Ela não conhecia? Pelo que eu sei, não. Não sei tudo a respeito, mas ela ficou impressionada com as imagens, pelo que ela respondeu no e-mail. E acabamos conseguindo a liberação. Isso deixou a Big Bonsai tranquila, porque imagina negociar a liberação de não sei quantas músicas, autores, todo mundo que tá no palco… E até algumas pessoas que aparecem peladas no público a gente conseguiu achar! (risos) Imagina você ver um cara de pinto de fora e pensar: “Como eu vou achar esse cara?”

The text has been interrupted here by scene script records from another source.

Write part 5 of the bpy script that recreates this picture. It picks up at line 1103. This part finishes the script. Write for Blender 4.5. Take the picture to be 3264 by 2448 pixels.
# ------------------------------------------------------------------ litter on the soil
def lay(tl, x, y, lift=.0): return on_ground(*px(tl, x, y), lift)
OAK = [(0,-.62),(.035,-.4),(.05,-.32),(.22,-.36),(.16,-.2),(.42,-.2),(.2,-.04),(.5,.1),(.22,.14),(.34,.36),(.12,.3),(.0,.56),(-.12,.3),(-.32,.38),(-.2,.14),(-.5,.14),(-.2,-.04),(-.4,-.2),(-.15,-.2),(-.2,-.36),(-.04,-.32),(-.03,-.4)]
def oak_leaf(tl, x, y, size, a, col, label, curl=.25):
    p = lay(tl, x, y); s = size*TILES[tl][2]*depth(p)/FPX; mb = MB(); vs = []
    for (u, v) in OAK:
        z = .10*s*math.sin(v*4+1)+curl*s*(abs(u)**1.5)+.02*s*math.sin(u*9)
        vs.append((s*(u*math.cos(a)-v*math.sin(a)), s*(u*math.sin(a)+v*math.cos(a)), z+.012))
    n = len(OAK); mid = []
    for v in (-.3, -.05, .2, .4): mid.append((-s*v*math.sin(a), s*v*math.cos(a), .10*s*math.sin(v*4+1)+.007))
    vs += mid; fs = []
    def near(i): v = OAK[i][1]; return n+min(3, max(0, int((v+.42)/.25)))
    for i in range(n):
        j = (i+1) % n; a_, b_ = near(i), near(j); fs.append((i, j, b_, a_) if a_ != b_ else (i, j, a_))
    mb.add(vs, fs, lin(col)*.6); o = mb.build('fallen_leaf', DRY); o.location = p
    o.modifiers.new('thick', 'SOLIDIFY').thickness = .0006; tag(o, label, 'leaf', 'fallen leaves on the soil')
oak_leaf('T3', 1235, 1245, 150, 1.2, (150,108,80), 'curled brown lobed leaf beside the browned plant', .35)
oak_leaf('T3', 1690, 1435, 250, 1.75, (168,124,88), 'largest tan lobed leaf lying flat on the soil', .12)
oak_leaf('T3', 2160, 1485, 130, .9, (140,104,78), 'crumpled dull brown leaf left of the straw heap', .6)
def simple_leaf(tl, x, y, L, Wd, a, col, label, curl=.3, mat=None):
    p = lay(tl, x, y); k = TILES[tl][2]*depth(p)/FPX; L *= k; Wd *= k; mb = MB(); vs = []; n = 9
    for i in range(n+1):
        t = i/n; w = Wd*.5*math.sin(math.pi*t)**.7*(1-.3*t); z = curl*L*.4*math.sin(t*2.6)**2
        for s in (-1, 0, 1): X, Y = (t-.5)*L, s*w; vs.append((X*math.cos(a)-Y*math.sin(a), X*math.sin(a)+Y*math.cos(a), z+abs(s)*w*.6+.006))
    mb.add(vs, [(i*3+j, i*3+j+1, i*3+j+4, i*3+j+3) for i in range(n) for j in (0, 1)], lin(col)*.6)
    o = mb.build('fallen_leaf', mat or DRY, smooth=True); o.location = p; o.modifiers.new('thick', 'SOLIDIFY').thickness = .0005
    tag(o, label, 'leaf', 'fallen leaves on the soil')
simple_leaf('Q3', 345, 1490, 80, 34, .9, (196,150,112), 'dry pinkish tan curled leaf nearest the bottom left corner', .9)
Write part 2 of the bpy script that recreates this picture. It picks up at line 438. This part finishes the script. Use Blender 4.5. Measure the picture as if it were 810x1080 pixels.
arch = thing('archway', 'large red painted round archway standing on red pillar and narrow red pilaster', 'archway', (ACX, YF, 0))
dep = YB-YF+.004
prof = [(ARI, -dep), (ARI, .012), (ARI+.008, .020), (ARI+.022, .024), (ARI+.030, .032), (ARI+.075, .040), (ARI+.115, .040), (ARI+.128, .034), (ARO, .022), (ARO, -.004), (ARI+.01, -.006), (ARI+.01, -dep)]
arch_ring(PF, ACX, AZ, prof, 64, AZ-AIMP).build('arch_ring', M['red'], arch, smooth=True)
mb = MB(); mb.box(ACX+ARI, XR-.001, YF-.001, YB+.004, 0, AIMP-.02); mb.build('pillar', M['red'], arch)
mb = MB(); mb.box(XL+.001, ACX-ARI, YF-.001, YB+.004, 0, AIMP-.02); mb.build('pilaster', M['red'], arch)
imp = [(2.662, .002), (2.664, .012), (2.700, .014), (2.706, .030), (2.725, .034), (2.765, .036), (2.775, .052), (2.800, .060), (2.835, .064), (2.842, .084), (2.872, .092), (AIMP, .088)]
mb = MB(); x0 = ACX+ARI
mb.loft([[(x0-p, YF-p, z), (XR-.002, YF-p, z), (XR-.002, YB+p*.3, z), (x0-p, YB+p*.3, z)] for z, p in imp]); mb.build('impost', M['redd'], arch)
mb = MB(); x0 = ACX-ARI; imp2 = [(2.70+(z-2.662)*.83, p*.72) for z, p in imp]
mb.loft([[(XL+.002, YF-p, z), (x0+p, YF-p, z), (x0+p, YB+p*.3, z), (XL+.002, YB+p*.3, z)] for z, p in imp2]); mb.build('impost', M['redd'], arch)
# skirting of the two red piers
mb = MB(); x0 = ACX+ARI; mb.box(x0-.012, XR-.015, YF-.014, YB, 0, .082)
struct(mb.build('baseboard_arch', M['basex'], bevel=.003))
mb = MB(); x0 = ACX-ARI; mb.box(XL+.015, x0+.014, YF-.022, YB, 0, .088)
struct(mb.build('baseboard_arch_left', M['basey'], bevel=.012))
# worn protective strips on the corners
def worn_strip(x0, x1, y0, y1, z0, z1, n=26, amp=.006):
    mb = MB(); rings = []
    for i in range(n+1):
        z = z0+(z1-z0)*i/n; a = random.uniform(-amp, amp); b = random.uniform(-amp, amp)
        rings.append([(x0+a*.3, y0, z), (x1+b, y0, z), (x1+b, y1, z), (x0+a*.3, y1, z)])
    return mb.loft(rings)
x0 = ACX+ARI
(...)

Por curiosidade: alguma vez o Leivinha já te falou o que ele acha do Rock In Rio? Ou o que ele sentiu quando soube do festival? Ele desistiu dessa coisa dos festivais, ele até fala disso no filme. Ele viu que a atitude do público tinha mudado, que o público era outro, que aquilo tava fugindo do controle dele. Antes era uma coisa só feita pela família, por amigos que conseguiam patrocínio meio de última hora, já tinha uma estrutura por trás querendo comer o festival. Em publicações da época, ele diz que queria fazer uma edição só com nomes internacionais. Só que ele queria trazer a galera do progressivo: Jethro Tull, que era o que ele gostava. Ele nunca diz que o Rock In Rio roubou a ideia dele, até porque a proposta do Rock In Rio era transformar o Brasil num palco de shows internacionais. Tem bochichos de que o Manoel Poladian e o Roberto Medina estavam de alguma forma perto na última edição, que teriam visto o que aconteceu, aprenderam um pouco com aquilo. E muita gente ficou impressionada: “Como essa galera tá conseguindo fazer isso sem a gente?” (risos).